One of the problems with exposing myself to reality TV is that I also expose myself to TV commericials, and I will buy anything anyone tells me to. As a result, I found myself on Wednesday driving about 20 minutes round trip to pick up a Hardee’s Low Carb Thickburger. “How did they make a fast-food hamburger with so few carbohydrates? I asked myself. I got it home and found the secret: no bun – it’s wrapped in lettuce. It’s not bad, really. It’s kind of like a giant ground beef spring roll. But I don’t think I’ll be making any more 20 minute round trips to get one. “Mike and Chris have promised that at their next brunch, in consideration of any low-carb dieters, they’re going to make meat waffles. I can hardly wait.”

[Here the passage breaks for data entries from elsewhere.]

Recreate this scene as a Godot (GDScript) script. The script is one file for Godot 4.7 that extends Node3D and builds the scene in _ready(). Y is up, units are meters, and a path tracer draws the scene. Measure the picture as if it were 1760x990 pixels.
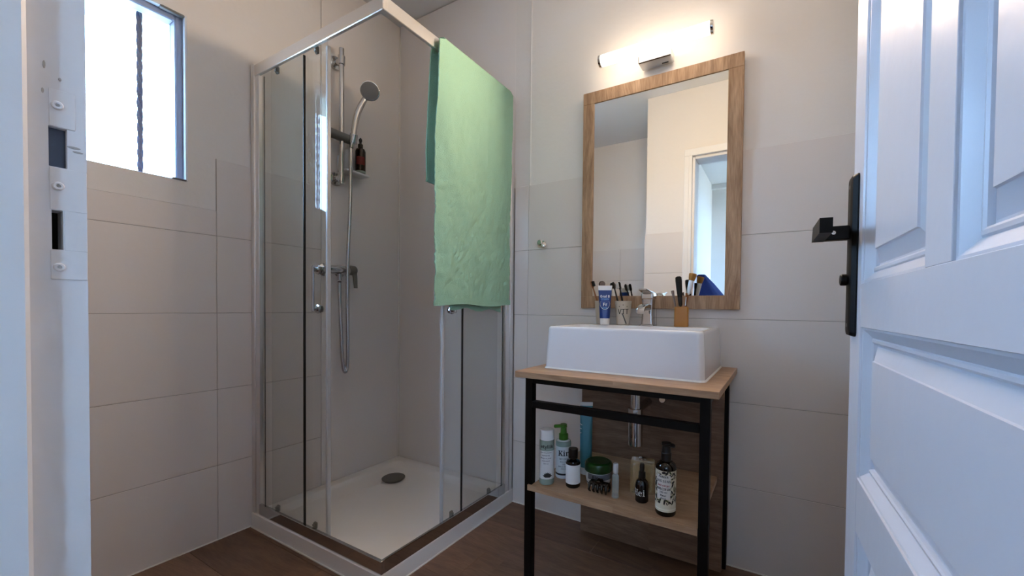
extends Node3D
# A small bathroom seen from its doorway. x runs along the mirror wall, y is up, z comes towards the camera. Metres.

var M := {}                      # materials by name
var names := {}
var rng := RandomNumberGenerator.new()

func _ready() -> void:
	rng.seed = 7
	# ---------- camera ----------
	var cam := Camera3D.new()
	cam.name = "camera"
	add_child(cam)
	cam.transform = Transform3D(Basis(Vector3.UP, 0.5158) * Basis(Vector3.RIGHT, -0.0193) * Basis(Vector3.BACK, 0.0106), Vector3(1.914, 0.9315, 1.6045))
	var f := 701.6
	cam.near = 0.05
	cam.far = 60.0
	cam.set_frustum(990.0 / f * 0.05, Vector2((880.0 - 943.24) / f, (541.6 - 495.0) / f) * 0.05, 0.05, 60.0)
	cam.current = true
	# ---------- sky and exposure ----------
	var we := WorldEnvironment.new()
	we.name = "world_environment"
	var env := Environment.new()
	var sky := Sky.new()
	var sm := ProceduralSkyMaterial.new()
	sm.sky_top_color = Color(0.60, 0.79, 1.0)
	sm.sky_horizon_color = Color(0.70, 0.85, 1.0)
	sm.ground_horizon_color = Color(0.58, 0.68, 0.80)
	sm.ground_bottom_color = Color(0.45, 0.48, 0.48)
	sky.sky_material = sm
	env.background_mode = Environment.BG_SKY
	env.sky = sky
	env.background_energy_multiplier = 33.0
	env.tonemap_mode = Environment.TONE_MAPPER_LINEAR
	env.tonemap_exposure = 1.5
	env.sdfgi_enabled = true
	env.ssao_enabled = true
	env.ssil_enabled = true
	we.environment = env
	add_child(we)
	make_materials()
	# ---------- the room ----------
	build_shell()
	build_window()
	build_hall()
	build_door()
	build_shower()
	build_mirror()
	build_lamp()
	build_vanity()
	build_basin()
	build_towel()
	build_shower_fittings()
	build_shelf_bottles()
	build_basin_things()
	build_hook()

# ====================================================================== helpers: nodes
func numbered(n: String) -> String:
	if not names.has(n):
		names[n] = 0
		return n
	names[n] += 1
	return "%s_%03d" % [n, names[n]]

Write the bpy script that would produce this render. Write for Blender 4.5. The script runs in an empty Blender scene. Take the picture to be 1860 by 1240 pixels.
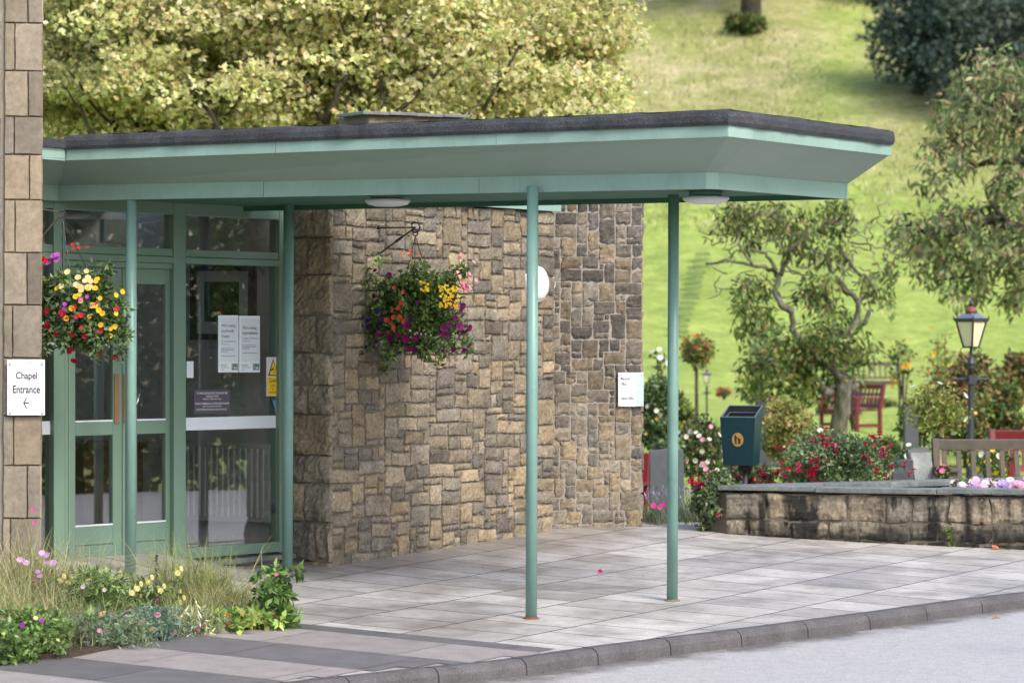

While finishing off the No Bun Weirdburger, I remembered another time I went considerably out of my way to eat something ultimately disappointing. When I lived in Tokyo, my aunt and uncle came to visit and we went to Kyoto. My aunt went out for a walk one morning and returned to the hotel unable to talk about anything but the cinnamon rolls she had smelled from a small bakery. She went on about it all day long, and made me promise that I would go with her the next day to negotiate the purchase of these items, since I had been in Japan for several months by that point, honing my smiling and pointing skills.

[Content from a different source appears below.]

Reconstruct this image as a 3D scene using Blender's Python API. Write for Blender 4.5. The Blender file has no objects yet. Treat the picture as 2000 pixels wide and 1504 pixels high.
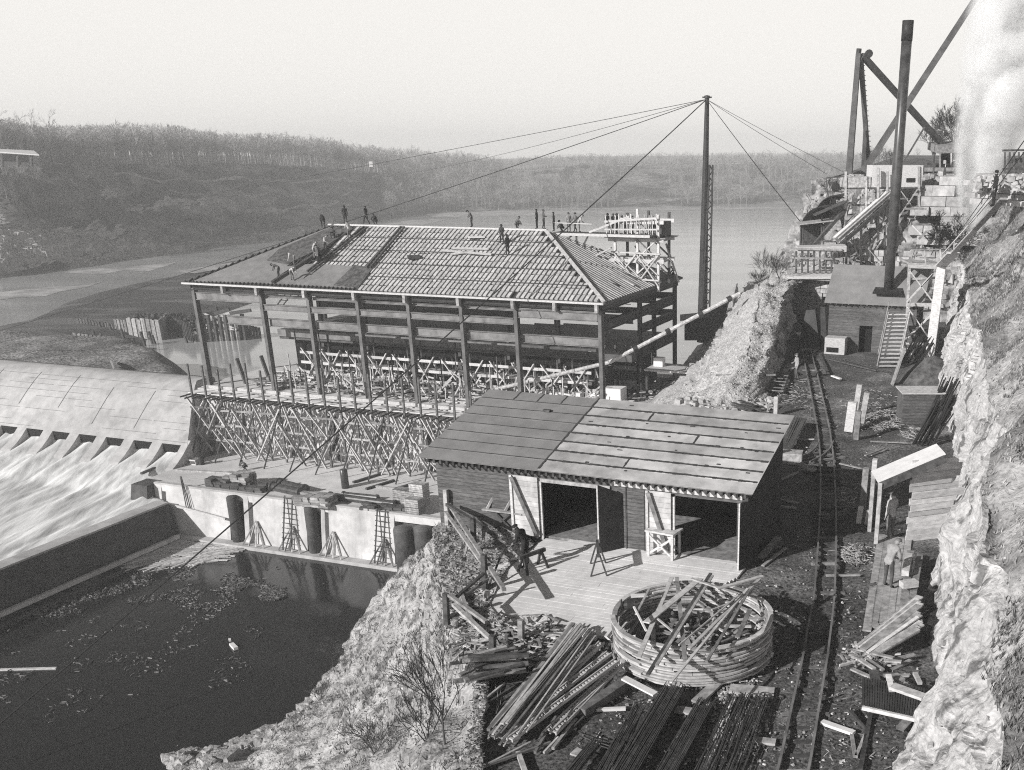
SKY_LOW, SKY_HIGH, SUN_E, EXPO, HAZE, STEAM_D = 10.8, 0.35, 5.0, 0.0, 0.0007, 4.0
import bpy, math, random
from mathutils import Vector, Matrix, noise
rnd = random.Random(7)
V = Vector
rad = math.radians
# ---------------------------------------------------------------- camera
sc = bpy.context.scene
CAM = V((0, 0, 14.0)); FPX = 1975.0; TH = 0.372; CX = 1326.0; CY = 1067.0
cd = bpy.data.cameras.new('camera'); cam = bpy.data.objects.new('camera', cd)
sc.collection.objects.link(cam); sc.camera = cam
cam.location = CAM; cam.rotation_euler = (math.pi/2 - TH, 0, 0)
cd.sensor_width = 36.0; cd.lens = FPX*36.0/2000.0
cd.shift_x = -(CX-1000.0)/2000.0; cd.shift_y = (CY-752.0)/2000.0
cd.clip_start = 0.5; cd.clip_end = 9000
# ---------------------------------------------------------------- sky and sun
SUN_AZ = rad(50); SUN_EL = rad(25)       # shadows run 50 degrees right of the view axis
w = bpy.data.worlds.new('World'); sc.world = w; w.use_nodes = True
nt = w.node_tree; nt.nodes.clear()
sky = nt.nodes.new('ShaderNodeTexSky'); sky.sky_type = 'NISHITA'; sky.sun_disc = False
sky.sun_elevation = SUN_EL; sky.sun_rotation = math.pi + SUN_AZ
sky.air_density = 1.0; sky.dust_density = 2.0
bw = nt.nodes.new('ShaderNodeRGBToBW'); bg = nt.nodes.new('ShaderNodeBackground'); wo = nt.nodes.new('ShaderNodeOutputWorld')
tc = nt.nodes.new('ShaderNodeTexCoord'); sp = nt.nodes.new('ShaderNodeSeparateXYZ')
mr = nt.nodes.new('ShaderNodeMapRange'); mr.inputs[1].default_value = 0.15; mr.inputs[2].default_value = 0.42
mr.inputs[3].default_value = SKY_LOW; mr.inputs[4].default_value = SKY_HIGH; mr.interpolation_type = 'SMOOTHSTEP'
mix = nt.nodes.new('ShaderNodeMixRGB'); mix.blend_type = 'MIX'; mix.inputs[0].default_value = 0.82
tint = nt.nodes.new('ShaderNodeMixRGB'); tint.blend_type = 'MULTIPLY'; tint.inputs[0].default_value = 1.0
tint.inputs[2].default_value = (1.0, 0.978, 0.94, 1)
K = nt.links.new
K(sky.outputs[0], bw.inputs[0]); K(tc.outputs['Generated'], sp.inputs[0]); K(sp.outputs[2], mr.inputs[0])
K(bw.outputs[0], mix.inputs[1]); K(mr.outputs[0], mix.inputs[2]); K(mix.outputs[0], tint.inputs[1])
K(tint.outputs[0], bg.inputs[0]); bg.inputs[1].default_value = 0.1; K(bg.outputs[0], wo.inputs[0])
sl = bpy.data.lights.new('sun', 'SUN'); so = bpy.data.objects.new('sun', sl); sc.collection.objects.link(so)
sl.energy = SUN_E; sl.angle = rad(0.5); sl.color = (1.0, 0.99, 0.975)
so.rotation_euler = V((math.sin(SUN_AZ)*math.cos(SUN_EL), math.cos(SUN_AZ)*math.cos(SUN_EL), -math.sin(SUN_EL))).to_track_quat('-Z', 'Y').to_euler()
so.location = (-60, -60, 60)
sc.view_settings.view_transform = 'Standard'; sc.view_settings.look = 'None'
sc.view_settings.exposure = EXPO; sc.view_settings.gamma = 1.0
sc.cycles.use_denoising = False      # the leftover grain suits the plate
sc.render.engine = 'CYCLES'
sc.cycles.filter_width = 1.1; sc.cycles.max_bounces = 10; sc.cycles.diffuse_bounces = 2; sc.cycles.glossy_bounces = 2
sc.cycles.volume_bounces = 8; sc.cycles.transparent_max_bounces = 8
# ---------------------------------------------------------------- from the photograph's measurements to places
def ray(u, v):
    a = (u-CX)/FPX; b = (v-CY)/FPX
    return V((a, math.cos(TH)-b*math.sin(TH), -math.sin(TH)-b*math.cos(TH)))
def G(u, v, z=0.0):
    d = ray(u, v); return CAM + d*((z-CAM.z)/d.z)
def D(u, v, y):
    d = ray(u, v); return CAM + d*(y/d.y)
def RP(u, v, p, n):
    d = ray(u, v); n = V(n); return CAM + d*((V(p)-CAM).dot(n)/d.dot(n))
YAW = -0.333
LL = V((math.cos(YAW), math.sin(YAW), 0)); WW = V((-math.sin(YAW), math.cos(YAW), 0)); ZZ = V((0, 0, 1))
PA = V((-47.5, 101.5, 0))
def P(a, b, z): return PA + LL*a + WW*b + ZZ*z
def ab(p): q = V(p)-PA; return q.dot(LL), q.dot(WW)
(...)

We set out the next morning at roughly the crack of dawn “she really was like a kid on Christmas day” and found the “bakery in question, which looked more like a machine shop. But there was no denying the intense aroma of cinnamon baked goods. I found someone who worked there, who reacted the way many Japanese do when they encounter a foreigner, which is roughly the way they do when they encounter Godzilla. I finally managed to convince him that we weren’t there to step on cars, but wanted to buy what they were baking. The delight on my aunt’s face when I emerged holding a bag of goodies was almost spiritual. We each removed one item from the bag, and took a big bite of … something with the consistency of a building material. Perhaps a wood laminate, or polycarbonate. It was undeniably cinnamon, but to this day I’m not entirely certain it was food. Somewhere I have a picture of my aunt trying in vain to bite through hers, with a there-is-no-Santa look on her face.